[What to work on]: Look for the word "This" in each line and report the count of matching lines, with nothing added.

⟨

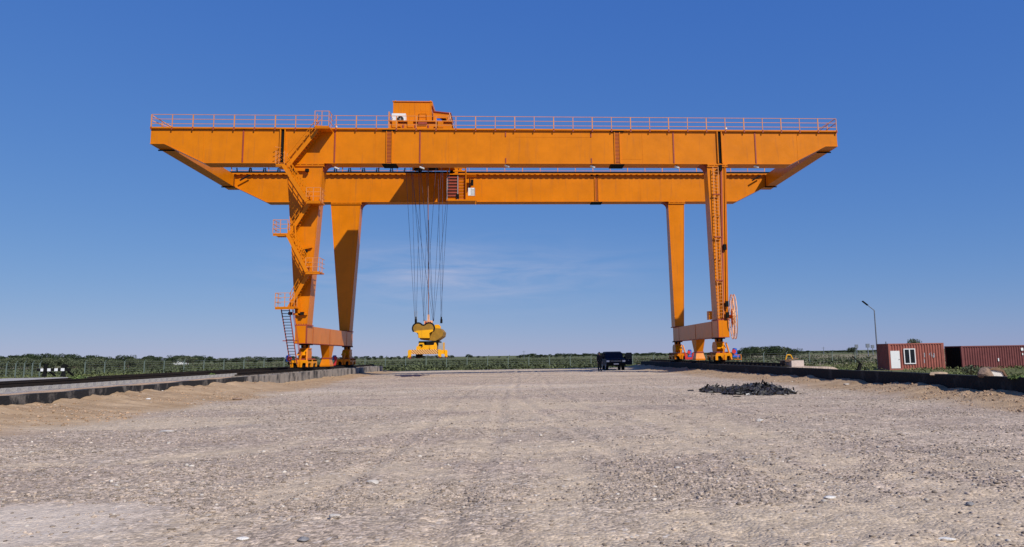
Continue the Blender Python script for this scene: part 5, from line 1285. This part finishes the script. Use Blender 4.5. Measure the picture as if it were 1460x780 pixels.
# ================================================================== LOOSE GRAVEL (uncountable)
ICO = None
bm = bmesh.new(); bmesh.ops.create_icosphere(bm, subdivisions=1, radius=1); ICOV = np.array([v.co[:] for v in bm.verts]); ICOF = np.array([[v.index for v in f.verts] for f in bm.faces]); bm.free()
GRV = mat('gravel_stones', (.24, .19, .15), rough=.9, var=.35, scale=1.2, island=.50, col2=(.45, .355, .27), spec=.2)
GRV.node_tree.nodes['Noise Texture'].inputs['Scale'].default_value = 1.2
def gravel(name, n, y0, y1, smin, smax, label, region=None, material=GRV, seed=5, sandy=.25):
    r = np.random.default_rng(seed); X = []; Y = []
    while len(X) < n:
        y = y0*(y1/y0)**r.random(n); x = (r.random(n)-.52)*1.62*y; x = x+.06*y
        ok = (x > WL+.2) & (x < WR-.2); d = fbm(x*.6, y, .55, 4, 91)
        ok &= r.random(n) < (sstep(.36, .66, d)*.9+.1)*(1-.75*fines_mask(x, y))
        ok &= r.random(n) < (1-sand_mask(x, y)*(1-sandy))*(1-.9*(np.hypot((x+5)/1.7, (y-7.9)/1.35) < 1))
        if region is not None: ok &= region(x, y)
        X += list(x[ok]); Y += list(y[ok])
    X = np.array(X[:n]); Y = np.array(Y[:n]); S = (smin*(smax/smin)**(r.random(n)**2.6))*(.8+.35*np.clip(Y/25, 0, 1.2))
    Z = yard_h(X, Y); sc = np.stack([S*(.8+.7*r.random(n)), S*(.7+.5*r.random(n)), S*(.35+.35*r.random(n))], 1)
    a = r.random(n)*6.28; v = ICOV[None]*(1+.28*(r.random((n, 12, 1))-.5)*2)*sc[:, None]
    x = v[..., 0]*np.cos(a)[:, None]-v[..., 1]*np.sin(a)[:, None]+X[:, None]; y = v[..., 0]*np.sin(a)[:, None]+v[..., 1]*np.cos(a)[:, None]+Y[:, None]; z = v[..., 2]+(Z+sc[:, 2]*.25)[:, None]
    V_ = np.stack([x, y, z], -1).reshape(-1, 3); Fc = (ICOF[None]+(np.arange(n)*12)[:, None, None]).reshape(-1, 3)
    me = bpy.data.meshes.new(name); me.vertices.add(len(V_)); me.vertices.foreach_set('co', V_.ravel().astype(np.float32)); me.loops.add(Fc.size); me.loops.foreach_set('vertex_index', Fc.ravel().astype(np.int32))
    me.polygons.add(len(Fc)); me.polygons.foreach_set('loop_start', (np.arange(len(Fc))*3).astype(np.int32)); me.polygons.foreach_set('loop_total', np.full(len(Fc), 3, np.int32)); me.update(calc_edges=True)
    me.materials.append(material); o = bpy.data.objects.new(name, me); COL.objects.link(o); tag(o, label, 'gravel', kind='stuff')
gravel('gravel_stones', 75000, 5.2, 75, .005, .032, 'loose grey and tan gravel scattered all over the yard')
CHIP = mat('white_chippings', (.50, .44, .37), rough=.9, var=.2, island=.3, spec=.2)
gravel('white_chippings', 1800, 6, 60, .008, .042, 'sparse whitish stone chippings lying on the gravel', material=CHIP, seed=8, sandy=.5)
CLOD = mat('sand_clods', (.36, .24, .15), rough=.95, var=.3, island=.3, spec=.1)
gravel('sand_clods', 4200, 14, 70, .010, .05, 'crumbly sand clods heaped along both walls', material=CLOD, seed=9, sandy=1.0, region=lambda x, y: (sand_mask(x, y) > .4))
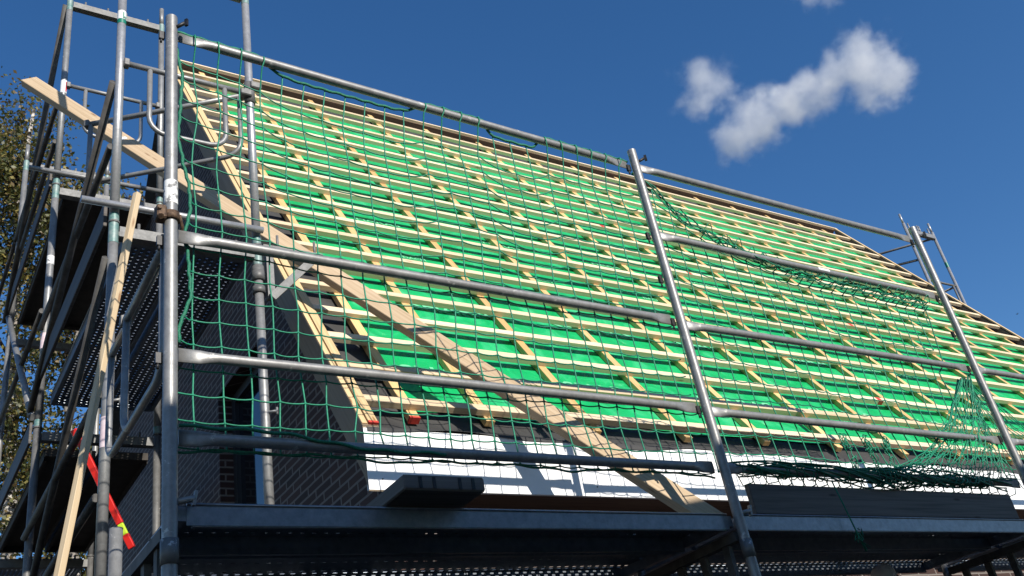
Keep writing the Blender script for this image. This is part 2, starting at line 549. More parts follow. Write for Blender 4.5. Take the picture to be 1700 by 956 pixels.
# roof skin: dark felt under everything, front and rear
fm = MB()
nx, ns = 90, 30
for i in range(nx + 1):
    x = XL + .02 + (XR - XL - .04) * i / nx
    wv = 0.012 * math.sin(x * 3.1) + 0.010 * math.sin(x * 7.7 + 1)
    for j in range(ns + 1):
        if j == 0:
            q = V((x, 3.988, 3.452 + wv))
        elif j == 1:
            q = V((x, 3.991, 3.470 + wv * .3))
        else:
            s = .10 + (S_R - .09) * (j - 2) / (ns - 2)
            q = RP(x, s, -.0935 + 0.0015 * mnoise.noise(V((x * 2.2, s * 2.2, 3))))
        fm.v.append(q)
for i in range(nx):
    for j in range(ns):
        a = i * (ns + 1) + j
        fm.face((a, a + ns + 1, a + ns + 2, a + 1), True)
fm.build('roof_felt', M['felt'], house)
rm = MB()
rm.quad((XL, yr, zr - .11), (XR, yr, zr - .11), (XR, 2 * yr - 4.0, E0.z - .11), (XL, 2 * yr - 4.0, E0.z - .11))
rm.build('rear_roof', M['felt'], house)
# green membrane
gm = MB()
nx, ns = 150, 44
for i in range(nx + 1):
    x = 2.41 + (12.22 - 2.41) * i / nx
    ph = ((x - 2.84) / 0.735) % 1.0
    sag = -0.004 * math.sin(math.pi * ph) ** 2
    for j in range(ns + 1):
        s0 = 0.30 + .012 * math.sin(x * 5.3) + 0.012 * math.sin(x * 2.1 + .6)
        s = s0 + (6.50 - s0) * j / ns
        gm.v.append(RP(x, s, -.0815 + sag + 0.0018 * mnoise.noise(V((x * 3, s * 4, 0)))))
for i in range(nx):
    for j in range(ns):
        a = i * (ns + 1) + j
        gm.face((a, a + ns + 1, a + ns + 2, a + 1), True)
memb = gm.build('underlay_membrane', M['membrane'], house)
# print on the membrane
def text_mesh(txt, size):
    cu = bpy.data.curves.new('lettering', 'FONT')
    cu.body = txt; cu.size = size; cu.offset = 0.0015
    ob = bpy.data.objects.new('tmp', cu)
    COL.objects.link(ob)
    dg = bpy.context.evaluated_depsgraph_get()
    me = bpy.data.meshes.new_from_object(ob.evaluated_get(dg))
    bpy.data.objects.remove(ob)
    return me
def put_text(txt, size, x, s, sx=1.0, o=-.0765):
    me = text_mesh(txt, size)
    c = parent_loc(memb)
    for v in me.vertices:
        X = x + v.co.x * sx; S = s + v.co.y
        ph = ((X - 2.84) / 0.735) % 1.0
        v.co = RP(X, S, o - 0.004 * math.sin(math.pi * ph) ** 2) - c
    me.materials.append(M['print'])
    ob = bpy.data.objects.new('printed_lettering', me)
    COL.objects.link(ob)
    ob.parent = memb
for x in (2.50, 3.68, 4.86, 6.04, 7.22, 8.4):
    put_text("SHARAS", .17, x, .69, 1.25)
    put_text("DACH", .055, x + .28, .615, 1.3)
for x in (2.9, 4.1, 5.3, 6.5, 7.7):
    put_text("SHARAS", .17, x, 1.62, 1.25)
    put_text("DACH", .055, x + .28, 2.52, 1.3)
    put_text("HARAS", .10, x + .1, 3.18, 1.3)
for s_ in (.595, 2.12, 3.75, 5.35):
    for x in (2.45, 4.4, 6.35, 8.3):
        put_text("-" * 22, .05, x, s_, 3.4)

# counter battens
cx = [2.36, 2.84] + [2.84 + .735 * k for k in range(1, 13)] + [12.22]
for k, x in enumerate(cx):
    s0 = 0.185 + random.uniform(-.02, .02) if k else 0.165
    s0 = max(s0, .16)
    cm = MB()
    cm.beam(RP(x, s0, -.0595), RP(x, S_R - .07, -.0595), .060, .039, NR, .002)
    cb = cm.build('counter_batten', M['counter'], house)
    if k in (0,):
        e = MB(); e.beam(RP(x, s0 - .004, -.0595), RP(x, s0 + .012, -.0595), .0615, .0405, NR); e.build('red_end', M['red_end'], cb)
# battens
rows = [.227, .578, .915, 1.244, 1.600] + [1.600 + (6.745 - 1.600) * k / 16 for k in range(1, 16)]
redmarks = [(9, 6.6), (12, 6.1), (5, 7.3), (7, 8.4), (2, 7.0)]
for k, s in enumerate(rows):
    s += random.uniform(-.004, .004)
    bm_ = MB()
    xs = [2.085, 2.085 + random.uniform(4.2, 5.2), 12.56]
    for a, b_ in zip(xs[:-1], xs[1:]):
        ds = random.uniform(-.003, .003)
        bm_.beam(RP(a + .001, s + .029 + ds, -.0196), RP(b_ - .001, s + .029 + random.uniform(-.003, .003), -.0196), .058, .039, NR, .0015)
    bt = bm_.build('roof_batten', M['batten'], house)
    for (kk, x) in redmarks:
        if kk == k:
            e = MB(); e.beam(RP(x, s + .029, -.0196), RP(x + .06, s + .029, -.0196), .0590, .0398, NR); e.build('red_mark', M['red_end'], bt)
e = MB(); e.beam(RP(XL + .03, S_R - .005, .004), RP(XR - .02, S_R - .005, .004), .036, .03, NR); e.build('ridge_batten', M['batten'], house)
e = MB(); e.beam(RP(XL + .09, S_R - .02, -.057), RP(XR - .09, S_R - .02, -.057), .034, .092, NR); e.build('ridge_board', M['soffit'], house)
# verge boards, verge battens
for nm, x, sg in (('verge_board', XL, 1), ('verge_board', XR, -1)):
    vm = MB()
    vm.prism([(x, 3.998, 3.475), (x, yr, zr + .012 - .03), (x, yr, zr - .30), (x, 4.03, 3.225), (x, 3.998, 3.14)], (sg * .088, 0, 0))
    vm.build(nm, M['ply'], house)
    vm = MB()
    vm.beam(RP(x + sg * .016, .0, -.004), RP(x + sg * .016, S_R, -.004), .030, .026, NR, .0015)
    vb = vm.build('verge_batten', M['verge'], house)
    vm = MB()
    vm.beam(RP(x + sg * .062, .002, .0), RP(x + sg * .062, S_R, .0), .052, .032, NR, .0015)
    vb = vm.build('verge_batten', M['verge'], house)
    if sg == 1:
        e = MB(); e.beam(RP(x + .062, -.003, .0), RP(x + .062, .014, .0), .0535, .0335, NR); e.build('red_end', M['red_end'], vb)
# fascia, soffit, screw heads
for xa, xb in ((XL, 4.98), (4.983, 8.3), (8.303, XR)):
    fb = MB(); fb.abox(xa, xb, 3.994, 4.014, 3.145, 3.462, .001); fb.build('fascia_board', M['fascia'], house)
sc_ = MB()
for x in (2.06, 3.36, 4.9):
    for z in (3.20, 3.40):
        sc_.tube([(x + .1 * (z - 3.2), 3.995, z), (x + .1 * (z - 3.2), 3.991, z)], .004, 8)
sc_.build('screw_heads', M['galv_dark'], house)['kind'] = 'stuff'
sf = MB()
x = XL + .34
while x < XR - .1:
    sf.abox(x, min(x + 2.4, XR - .09) - .004, 4.016, YW, 3.150, 3.168)
    x += 2.4
sf.build('soffit_board', M['soffit'], house)

# ------------------------------------------------------------------ scaffolding helpers
Y0 = 3.0            # plane of the front posts
RT = 0.0242
def rail_mb(p0, p1, r=.0195, flat_up=(0, 0, 1)):
    """guard rail tube with hammered flat ends"""
    p0, p1 = V(p0), V(p1)
    d = (p1 - p0); L = d.length; d.normalize()
    m_ = MB()
    st = [(0, 1.45, .22), (.075, 1.4, .24), (.11, 1.12, .75), (.14, 1, 1)]
    pts, rad = [], []
    sagz = random.uniform(-.002, .003)
    for a, k1, k2 in st:
        pts.append(p0 + d * a); rad.append((r * k1, r * k2))
    for k in range(1, 8):
        f = .14 + (L - .28) * k / 8
        pts.append(p0 + d * f + V((0, 0, -sagz * math.sin(math.pi * f / L)))); rad.append((r, r))
    for a, k1, k2 in st[::-1]:
        pts.append(p1 - d * a); rad.append((r * k1, r * k2))
    m_.tube(pts, rad, 14, up=flat_up)
    return m_

def lug(m_, x, z, top=False, sgn=1):
    """little hook lug welded to a guard post plus the keeper plate behind it"""
    if top:
        m_.tube([(x + .005 * sgn, Y0 - .005, z + .02), (x + .045 * sgn, Y0 - .035, z + .04)], .008, 8)
        m_.box((x + .05 * sgn, Y0 - .04, z + .04), (0, 0, 1), (.6, -.8, 0), (.8, .6, 0), .036, .014, .010)
    m_.box((x - .032, Y0 + .026, z - .004), (1, 0, 0), (0, 1, 0), (0, 0, 1), .022, .014, .040)
    m_.tube([(x - .034, Y0 + .026, z - .02), (x - .036, Y0 + .024, z - .045)], .005, 6)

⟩

[Exercise response]: 2